● MATERIAL:

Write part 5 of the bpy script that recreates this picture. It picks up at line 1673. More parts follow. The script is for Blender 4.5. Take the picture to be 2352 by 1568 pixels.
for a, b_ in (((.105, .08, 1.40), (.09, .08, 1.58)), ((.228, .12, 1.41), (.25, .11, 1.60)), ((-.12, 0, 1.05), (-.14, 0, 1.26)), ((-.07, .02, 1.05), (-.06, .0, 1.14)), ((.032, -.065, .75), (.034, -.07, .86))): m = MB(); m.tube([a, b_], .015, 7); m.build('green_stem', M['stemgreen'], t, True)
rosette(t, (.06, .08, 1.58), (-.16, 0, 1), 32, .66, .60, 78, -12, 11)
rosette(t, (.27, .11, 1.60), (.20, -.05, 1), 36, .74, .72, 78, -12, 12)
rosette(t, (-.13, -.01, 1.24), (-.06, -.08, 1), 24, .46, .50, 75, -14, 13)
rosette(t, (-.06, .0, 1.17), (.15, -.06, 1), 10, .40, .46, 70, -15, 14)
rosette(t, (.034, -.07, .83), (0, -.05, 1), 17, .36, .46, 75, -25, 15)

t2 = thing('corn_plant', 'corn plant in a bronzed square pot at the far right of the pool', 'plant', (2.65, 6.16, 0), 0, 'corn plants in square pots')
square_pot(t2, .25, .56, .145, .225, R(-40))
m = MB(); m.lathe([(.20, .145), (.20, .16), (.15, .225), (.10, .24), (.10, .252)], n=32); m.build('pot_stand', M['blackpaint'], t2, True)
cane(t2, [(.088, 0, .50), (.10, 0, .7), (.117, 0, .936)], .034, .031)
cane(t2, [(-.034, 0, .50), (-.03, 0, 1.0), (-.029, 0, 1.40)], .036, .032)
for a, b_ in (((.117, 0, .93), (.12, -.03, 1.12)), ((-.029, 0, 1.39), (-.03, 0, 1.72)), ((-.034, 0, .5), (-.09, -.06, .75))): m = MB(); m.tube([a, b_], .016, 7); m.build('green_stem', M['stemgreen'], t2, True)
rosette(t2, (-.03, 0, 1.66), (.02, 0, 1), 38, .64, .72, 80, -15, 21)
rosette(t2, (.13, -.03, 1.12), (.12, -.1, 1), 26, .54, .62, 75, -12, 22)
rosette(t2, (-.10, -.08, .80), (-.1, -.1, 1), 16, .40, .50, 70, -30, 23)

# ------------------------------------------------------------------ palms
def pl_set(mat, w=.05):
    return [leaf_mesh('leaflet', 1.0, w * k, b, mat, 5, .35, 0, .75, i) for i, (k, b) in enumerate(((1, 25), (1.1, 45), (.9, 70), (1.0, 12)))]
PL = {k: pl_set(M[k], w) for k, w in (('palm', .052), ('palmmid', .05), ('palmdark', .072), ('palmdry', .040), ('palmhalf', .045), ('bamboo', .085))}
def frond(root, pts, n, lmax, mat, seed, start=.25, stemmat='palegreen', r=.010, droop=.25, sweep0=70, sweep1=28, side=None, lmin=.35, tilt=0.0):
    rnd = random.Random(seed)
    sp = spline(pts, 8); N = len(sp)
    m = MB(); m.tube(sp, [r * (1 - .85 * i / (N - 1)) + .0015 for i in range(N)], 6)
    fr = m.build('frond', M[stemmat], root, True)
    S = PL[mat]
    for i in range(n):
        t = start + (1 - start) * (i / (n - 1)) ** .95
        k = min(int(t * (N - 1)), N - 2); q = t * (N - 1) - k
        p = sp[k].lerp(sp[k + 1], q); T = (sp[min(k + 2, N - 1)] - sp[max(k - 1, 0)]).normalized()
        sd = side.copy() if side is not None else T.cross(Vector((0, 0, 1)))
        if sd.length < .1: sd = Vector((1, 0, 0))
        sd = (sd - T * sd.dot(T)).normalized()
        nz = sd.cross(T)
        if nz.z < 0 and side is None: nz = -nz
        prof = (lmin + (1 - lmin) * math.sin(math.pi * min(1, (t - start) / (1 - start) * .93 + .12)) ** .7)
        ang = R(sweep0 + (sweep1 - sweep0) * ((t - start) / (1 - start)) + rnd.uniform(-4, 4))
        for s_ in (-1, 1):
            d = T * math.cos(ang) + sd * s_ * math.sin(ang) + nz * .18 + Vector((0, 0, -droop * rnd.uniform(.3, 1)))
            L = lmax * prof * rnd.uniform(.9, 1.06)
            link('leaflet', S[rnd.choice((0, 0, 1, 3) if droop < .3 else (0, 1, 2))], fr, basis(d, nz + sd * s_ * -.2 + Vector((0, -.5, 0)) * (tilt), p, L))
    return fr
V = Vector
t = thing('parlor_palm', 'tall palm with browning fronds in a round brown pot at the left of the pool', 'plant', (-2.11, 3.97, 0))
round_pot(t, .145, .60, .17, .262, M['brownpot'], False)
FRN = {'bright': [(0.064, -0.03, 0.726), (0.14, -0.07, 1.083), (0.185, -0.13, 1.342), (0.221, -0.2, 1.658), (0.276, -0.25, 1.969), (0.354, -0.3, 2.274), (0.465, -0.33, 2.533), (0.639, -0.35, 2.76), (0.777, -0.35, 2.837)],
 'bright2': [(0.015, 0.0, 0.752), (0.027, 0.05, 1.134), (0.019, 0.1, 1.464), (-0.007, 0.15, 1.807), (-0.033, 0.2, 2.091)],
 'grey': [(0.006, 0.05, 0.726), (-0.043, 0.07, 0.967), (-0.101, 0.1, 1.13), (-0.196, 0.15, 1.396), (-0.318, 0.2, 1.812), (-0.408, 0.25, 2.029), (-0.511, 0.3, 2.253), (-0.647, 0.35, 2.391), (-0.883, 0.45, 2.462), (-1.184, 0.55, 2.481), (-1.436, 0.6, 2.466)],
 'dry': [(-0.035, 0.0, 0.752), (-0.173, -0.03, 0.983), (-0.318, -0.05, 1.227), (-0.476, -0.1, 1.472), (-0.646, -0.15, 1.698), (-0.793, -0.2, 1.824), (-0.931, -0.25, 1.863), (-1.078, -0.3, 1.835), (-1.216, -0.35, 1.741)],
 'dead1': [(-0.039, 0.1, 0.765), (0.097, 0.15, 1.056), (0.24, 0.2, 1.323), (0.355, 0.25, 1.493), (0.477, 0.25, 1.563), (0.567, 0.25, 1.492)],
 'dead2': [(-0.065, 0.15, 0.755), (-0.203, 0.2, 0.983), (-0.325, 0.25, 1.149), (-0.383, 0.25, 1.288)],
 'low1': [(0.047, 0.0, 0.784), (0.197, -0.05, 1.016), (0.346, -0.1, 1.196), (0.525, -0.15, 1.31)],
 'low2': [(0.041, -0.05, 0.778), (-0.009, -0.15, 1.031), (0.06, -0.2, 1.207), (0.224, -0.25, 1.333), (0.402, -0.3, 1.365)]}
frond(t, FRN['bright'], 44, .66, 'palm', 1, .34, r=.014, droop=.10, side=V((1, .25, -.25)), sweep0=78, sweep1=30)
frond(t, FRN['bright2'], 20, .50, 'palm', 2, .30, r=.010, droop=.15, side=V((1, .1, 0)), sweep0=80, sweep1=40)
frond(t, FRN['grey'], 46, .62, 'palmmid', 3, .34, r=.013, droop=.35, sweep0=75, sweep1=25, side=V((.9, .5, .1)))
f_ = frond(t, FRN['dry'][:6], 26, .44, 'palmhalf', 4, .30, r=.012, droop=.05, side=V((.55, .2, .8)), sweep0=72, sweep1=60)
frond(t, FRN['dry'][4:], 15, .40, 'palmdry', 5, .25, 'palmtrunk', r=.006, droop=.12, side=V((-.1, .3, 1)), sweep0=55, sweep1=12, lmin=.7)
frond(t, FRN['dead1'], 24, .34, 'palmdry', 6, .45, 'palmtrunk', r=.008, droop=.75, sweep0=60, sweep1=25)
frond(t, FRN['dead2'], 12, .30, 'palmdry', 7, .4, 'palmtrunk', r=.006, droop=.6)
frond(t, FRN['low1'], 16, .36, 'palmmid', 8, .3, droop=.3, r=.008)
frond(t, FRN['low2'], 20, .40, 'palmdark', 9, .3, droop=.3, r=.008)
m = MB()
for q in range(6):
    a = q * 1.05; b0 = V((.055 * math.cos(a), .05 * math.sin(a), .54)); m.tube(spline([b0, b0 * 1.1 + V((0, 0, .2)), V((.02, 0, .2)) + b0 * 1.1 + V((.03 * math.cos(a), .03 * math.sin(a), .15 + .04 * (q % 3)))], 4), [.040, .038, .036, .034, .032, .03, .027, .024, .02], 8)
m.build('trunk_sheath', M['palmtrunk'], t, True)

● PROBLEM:
Starting at the first line of the listing, retype every line up to and including the one with "75, -25, 15)".

● SOLUTION TO THIS EXERCISE:
Write part 5 of the bpy script that recreates this picture. It picks up at line 1673. More parts follow. The script is for Blender 4.5. Take the picture to be 2352 by 1568 pixels.
for a, b_ in (((.105, .08, 1.40), (.09, .08, 1.58)), ((.228, .12, 1.41), (.25, .11, 1.60)), ((-.12, 0, 1.05), (-.14, 0, 1.26)), ((-.07, .02, 1.05), (-.06, .0, 1.14)), ((.032, -.065, .75), (.034, -.07, .86))): m = MB(); m.tube([a, b_], .015, 7); m.build('green_stem', M['stemgreen'], t, True)
rosette(t, (.06, .08, 1.58), (-.16, 0, 1), 32, .66, .60, 78, -12, 11)
rosette(t, (.27, .11, 1.60), (.20, -.05, 1), 36, .74, .72, 78, -12, 12)
rosette(t, (-.13, -.01, 1.24), (-.06, -.08, 1), 24, .46, .50, 75, -14, 13)
rosette(t, (-.06, .0, 1.17), (.15, -.06, 1), 10, .40, .46, 70, -15, 14)
rosette(t, (.034, -.07, .83), (0, -.05, 1), 17, .36, .46, 75, -25, 15)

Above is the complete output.